• **Given task**: Copy each line with the word "script" in it.

<<<<

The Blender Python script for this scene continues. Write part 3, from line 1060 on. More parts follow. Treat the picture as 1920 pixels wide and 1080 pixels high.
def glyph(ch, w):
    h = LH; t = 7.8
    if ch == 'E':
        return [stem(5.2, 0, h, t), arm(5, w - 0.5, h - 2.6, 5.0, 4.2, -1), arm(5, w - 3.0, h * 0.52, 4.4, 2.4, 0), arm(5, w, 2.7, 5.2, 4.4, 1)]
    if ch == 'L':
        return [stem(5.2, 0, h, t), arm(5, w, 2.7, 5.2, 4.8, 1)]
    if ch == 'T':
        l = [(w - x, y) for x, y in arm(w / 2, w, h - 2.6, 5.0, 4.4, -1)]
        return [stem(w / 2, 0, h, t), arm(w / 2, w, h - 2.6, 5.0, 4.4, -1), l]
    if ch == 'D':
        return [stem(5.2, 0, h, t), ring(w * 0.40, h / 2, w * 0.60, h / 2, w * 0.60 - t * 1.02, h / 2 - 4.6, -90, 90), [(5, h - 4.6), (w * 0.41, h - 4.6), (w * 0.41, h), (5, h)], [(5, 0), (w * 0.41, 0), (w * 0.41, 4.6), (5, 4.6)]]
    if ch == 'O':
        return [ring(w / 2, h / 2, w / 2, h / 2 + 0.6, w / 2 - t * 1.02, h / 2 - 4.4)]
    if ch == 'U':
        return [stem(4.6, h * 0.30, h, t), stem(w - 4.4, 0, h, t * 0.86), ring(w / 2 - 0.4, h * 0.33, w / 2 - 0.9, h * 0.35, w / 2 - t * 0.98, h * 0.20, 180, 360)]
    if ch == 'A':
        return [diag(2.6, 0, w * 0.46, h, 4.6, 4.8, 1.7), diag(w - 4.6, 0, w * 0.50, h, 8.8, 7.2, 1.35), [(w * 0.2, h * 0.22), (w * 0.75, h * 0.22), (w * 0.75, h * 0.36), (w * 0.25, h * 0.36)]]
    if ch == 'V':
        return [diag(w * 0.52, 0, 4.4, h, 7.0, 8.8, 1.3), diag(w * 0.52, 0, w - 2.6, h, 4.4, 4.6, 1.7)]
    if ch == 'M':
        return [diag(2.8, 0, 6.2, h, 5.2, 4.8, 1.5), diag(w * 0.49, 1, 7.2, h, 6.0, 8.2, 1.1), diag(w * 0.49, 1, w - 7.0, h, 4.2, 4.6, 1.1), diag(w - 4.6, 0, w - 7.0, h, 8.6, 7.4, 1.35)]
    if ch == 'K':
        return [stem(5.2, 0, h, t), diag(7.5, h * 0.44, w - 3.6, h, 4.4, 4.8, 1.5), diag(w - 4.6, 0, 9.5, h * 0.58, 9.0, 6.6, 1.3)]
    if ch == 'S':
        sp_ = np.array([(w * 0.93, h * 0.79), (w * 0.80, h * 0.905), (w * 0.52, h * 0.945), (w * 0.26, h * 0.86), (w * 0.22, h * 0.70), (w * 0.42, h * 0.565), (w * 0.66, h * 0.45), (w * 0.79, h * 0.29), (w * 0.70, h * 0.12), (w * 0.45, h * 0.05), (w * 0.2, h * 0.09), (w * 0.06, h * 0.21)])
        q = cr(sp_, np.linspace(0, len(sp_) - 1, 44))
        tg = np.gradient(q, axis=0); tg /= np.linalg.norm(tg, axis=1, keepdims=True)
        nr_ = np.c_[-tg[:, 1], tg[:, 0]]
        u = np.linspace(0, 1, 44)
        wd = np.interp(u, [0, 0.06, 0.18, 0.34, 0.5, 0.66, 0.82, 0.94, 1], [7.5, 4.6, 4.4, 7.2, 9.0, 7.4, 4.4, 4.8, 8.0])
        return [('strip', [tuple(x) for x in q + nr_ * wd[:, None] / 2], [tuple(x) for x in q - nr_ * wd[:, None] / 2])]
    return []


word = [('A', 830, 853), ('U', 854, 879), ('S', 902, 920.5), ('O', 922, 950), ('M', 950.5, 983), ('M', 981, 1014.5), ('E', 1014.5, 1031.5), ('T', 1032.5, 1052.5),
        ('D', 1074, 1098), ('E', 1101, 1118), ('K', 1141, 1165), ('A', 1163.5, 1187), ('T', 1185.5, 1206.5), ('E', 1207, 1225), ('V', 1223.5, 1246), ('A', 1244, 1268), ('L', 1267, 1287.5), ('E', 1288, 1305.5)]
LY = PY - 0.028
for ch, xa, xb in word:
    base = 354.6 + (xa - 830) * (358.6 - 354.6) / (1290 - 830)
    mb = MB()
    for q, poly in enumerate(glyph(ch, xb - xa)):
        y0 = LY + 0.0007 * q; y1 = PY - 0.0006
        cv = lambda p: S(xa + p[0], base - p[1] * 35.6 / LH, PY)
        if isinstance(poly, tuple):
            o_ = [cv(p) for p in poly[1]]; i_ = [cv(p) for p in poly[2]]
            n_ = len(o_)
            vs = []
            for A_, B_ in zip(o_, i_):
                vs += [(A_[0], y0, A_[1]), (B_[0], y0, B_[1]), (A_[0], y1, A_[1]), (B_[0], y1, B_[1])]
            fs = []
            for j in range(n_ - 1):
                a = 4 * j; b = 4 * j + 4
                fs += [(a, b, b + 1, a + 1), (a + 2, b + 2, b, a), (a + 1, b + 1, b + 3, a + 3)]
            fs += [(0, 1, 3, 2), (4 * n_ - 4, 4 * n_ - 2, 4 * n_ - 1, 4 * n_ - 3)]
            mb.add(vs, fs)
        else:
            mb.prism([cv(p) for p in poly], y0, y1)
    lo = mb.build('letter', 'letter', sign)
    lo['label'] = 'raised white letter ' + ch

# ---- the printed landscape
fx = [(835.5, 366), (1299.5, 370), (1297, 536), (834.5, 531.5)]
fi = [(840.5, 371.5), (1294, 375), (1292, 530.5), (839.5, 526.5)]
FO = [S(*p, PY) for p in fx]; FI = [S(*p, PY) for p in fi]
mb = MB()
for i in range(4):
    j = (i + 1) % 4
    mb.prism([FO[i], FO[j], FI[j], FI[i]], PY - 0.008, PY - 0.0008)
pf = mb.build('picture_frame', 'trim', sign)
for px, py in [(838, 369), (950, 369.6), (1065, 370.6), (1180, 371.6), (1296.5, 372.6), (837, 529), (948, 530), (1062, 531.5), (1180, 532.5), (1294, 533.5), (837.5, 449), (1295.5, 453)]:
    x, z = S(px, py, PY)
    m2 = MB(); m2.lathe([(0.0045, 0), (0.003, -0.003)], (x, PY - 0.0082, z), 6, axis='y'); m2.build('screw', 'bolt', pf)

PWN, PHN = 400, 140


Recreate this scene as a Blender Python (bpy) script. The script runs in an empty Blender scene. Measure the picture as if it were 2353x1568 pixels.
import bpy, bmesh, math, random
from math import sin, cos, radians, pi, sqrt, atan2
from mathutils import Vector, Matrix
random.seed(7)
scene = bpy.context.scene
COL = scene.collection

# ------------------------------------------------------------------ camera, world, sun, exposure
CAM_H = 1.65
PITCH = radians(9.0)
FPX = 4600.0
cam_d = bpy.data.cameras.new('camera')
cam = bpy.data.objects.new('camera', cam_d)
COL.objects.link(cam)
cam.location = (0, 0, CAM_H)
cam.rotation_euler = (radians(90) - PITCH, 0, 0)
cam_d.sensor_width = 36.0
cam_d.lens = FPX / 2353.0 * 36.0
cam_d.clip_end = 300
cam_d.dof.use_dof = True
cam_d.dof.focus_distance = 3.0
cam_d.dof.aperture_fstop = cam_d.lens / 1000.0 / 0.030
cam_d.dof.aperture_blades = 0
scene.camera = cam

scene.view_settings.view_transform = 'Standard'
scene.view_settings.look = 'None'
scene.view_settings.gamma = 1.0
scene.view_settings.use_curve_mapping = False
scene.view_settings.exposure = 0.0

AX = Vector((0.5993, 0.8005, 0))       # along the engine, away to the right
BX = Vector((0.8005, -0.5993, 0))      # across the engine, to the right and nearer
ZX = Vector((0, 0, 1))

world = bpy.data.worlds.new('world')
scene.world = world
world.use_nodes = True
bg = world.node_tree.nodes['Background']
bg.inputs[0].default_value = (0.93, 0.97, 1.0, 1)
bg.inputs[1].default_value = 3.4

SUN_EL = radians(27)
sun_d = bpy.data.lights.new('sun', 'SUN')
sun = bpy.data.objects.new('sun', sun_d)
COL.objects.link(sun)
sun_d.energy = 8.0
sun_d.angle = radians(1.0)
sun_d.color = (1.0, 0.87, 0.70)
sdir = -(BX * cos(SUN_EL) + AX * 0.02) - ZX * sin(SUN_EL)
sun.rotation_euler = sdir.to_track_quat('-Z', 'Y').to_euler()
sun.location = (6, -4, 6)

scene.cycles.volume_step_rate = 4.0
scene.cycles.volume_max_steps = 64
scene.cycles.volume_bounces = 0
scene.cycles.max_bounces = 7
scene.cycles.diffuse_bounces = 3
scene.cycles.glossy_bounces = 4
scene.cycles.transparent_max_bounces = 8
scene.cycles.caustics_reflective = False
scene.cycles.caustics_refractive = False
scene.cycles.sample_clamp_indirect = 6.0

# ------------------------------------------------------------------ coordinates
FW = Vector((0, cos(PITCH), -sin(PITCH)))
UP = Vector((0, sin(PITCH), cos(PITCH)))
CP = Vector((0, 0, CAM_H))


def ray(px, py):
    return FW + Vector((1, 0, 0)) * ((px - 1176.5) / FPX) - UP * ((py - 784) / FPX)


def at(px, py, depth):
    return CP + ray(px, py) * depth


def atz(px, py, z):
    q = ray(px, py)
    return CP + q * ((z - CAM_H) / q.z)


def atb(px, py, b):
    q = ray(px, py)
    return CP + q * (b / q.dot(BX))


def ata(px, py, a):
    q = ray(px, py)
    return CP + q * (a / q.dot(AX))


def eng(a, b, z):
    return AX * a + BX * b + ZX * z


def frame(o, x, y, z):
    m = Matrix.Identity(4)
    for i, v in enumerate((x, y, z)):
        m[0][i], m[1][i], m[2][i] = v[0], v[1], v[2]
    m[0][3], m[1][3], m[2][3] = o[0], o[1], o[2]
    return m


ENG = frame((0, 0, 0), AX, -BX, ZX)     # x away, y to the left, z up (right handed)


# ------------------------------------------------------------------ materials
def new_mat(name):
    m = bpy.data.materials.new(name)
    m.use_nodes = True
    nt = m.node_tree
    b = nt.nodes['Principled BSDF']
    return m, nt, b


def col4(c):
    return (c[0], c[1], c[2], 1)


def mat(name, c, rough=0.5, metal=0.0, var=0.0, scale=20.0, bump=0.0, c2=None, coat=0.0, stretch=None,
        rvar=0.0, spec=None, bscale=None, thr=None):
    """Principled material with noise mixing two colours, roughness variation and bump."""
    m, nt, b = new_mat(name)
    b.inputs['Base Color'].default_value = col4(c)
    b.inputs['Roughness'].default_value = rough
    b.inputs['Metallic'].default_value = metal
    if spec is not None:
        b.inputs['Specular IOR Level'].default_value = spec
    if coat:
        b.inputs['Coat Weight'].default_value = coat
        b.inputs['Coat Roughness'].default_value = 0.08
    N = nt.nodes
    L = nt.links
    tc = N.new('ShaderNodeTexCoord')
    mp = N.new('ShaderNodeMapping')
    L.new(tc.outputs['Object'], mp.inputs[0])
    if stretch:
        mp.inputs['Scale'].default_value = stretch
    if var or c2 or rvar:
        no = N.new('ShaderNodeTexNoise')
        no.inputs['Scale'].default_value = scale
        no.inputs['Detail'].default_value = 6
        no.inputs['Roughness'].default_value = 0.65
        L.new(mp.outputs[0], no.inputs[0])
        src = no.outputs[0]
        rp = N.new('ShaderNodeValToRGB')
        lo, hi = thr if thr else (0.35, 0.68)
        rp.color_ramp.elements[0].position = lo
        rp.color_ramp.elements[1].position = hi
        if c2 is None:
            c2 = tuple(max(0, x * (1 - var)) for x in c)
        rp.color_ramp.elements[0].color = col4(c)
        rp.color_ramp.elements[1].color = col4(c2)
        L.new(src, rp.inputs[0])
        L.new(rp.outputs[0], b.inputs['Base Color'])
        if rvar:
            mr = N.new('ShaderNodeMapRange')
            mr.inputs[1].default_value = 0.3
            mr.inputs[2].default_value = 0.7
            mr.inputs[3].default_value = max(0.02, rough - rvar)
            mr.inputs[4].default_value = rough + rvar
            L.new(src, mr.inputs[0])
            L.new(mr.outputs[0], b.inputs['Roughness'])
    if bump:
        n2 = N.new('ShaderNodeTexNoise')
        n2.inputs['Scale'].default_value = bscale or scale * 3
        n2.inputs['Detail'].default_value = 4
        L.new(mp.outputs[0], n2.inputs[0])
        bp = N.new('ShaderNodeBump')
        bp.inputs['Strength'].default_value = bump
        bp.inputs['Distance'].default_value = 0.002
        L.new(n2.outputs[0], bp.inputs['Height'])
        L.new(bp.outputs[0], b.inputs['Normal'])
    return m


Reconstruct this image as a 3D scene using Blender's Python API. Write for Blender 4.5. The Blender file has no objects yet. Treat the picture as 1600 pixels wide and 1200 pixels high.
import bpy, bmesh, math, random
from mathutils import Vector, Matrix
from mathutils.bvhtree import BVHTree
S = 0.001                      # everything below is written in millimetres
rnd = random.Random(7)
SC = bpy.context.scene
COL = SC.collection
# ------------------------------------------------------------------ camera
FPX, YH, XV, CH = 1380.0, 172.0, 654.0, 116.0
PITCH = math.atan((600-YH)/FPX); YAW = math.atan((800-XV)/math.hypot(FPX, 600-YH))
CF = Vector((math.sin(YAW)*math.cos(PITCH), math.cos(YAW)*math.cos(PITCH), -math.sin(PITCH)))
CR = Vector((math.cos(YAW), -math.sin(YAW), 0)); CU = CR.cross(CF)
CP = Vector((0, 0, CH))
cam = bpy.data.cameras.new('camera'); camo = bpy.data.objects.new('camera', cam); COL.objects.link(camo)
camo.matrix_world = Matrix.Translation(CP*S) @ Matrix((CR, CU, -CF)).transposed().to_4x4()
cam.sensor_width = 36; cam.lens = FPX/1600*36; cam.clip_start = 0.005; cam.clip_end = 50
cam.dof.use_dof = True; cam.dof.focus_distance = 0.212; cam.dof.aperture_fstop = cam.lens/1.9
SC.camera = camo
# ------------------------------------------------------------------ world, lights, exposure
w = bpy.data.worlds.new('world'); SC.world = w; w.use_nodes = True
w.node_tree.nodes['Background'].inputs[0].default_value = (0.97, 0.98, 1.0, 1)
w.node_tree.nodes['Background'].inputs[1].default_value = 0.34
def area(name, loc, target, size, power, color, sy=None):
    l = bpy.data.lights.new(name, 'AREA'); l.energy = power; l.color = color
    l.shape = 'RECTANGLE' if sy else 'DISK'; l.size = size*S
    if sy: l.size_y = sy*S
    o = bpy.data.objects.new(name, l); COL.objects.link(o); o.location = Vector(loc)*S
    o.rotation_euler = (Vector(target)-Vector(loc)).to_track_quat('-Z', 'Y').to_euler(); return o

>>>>

• **The reply**:
The Blender Python script for this scene continues. Write part 3, from line 1060 on. More parts follow. Treat the picture as 1920 pixels wide and 1080 pixels high.
Recreate this scene as a Blender Python (bpy) script. The script runs in an empty Blender scene. Measure the picture as if it were 2353x1568 pixels.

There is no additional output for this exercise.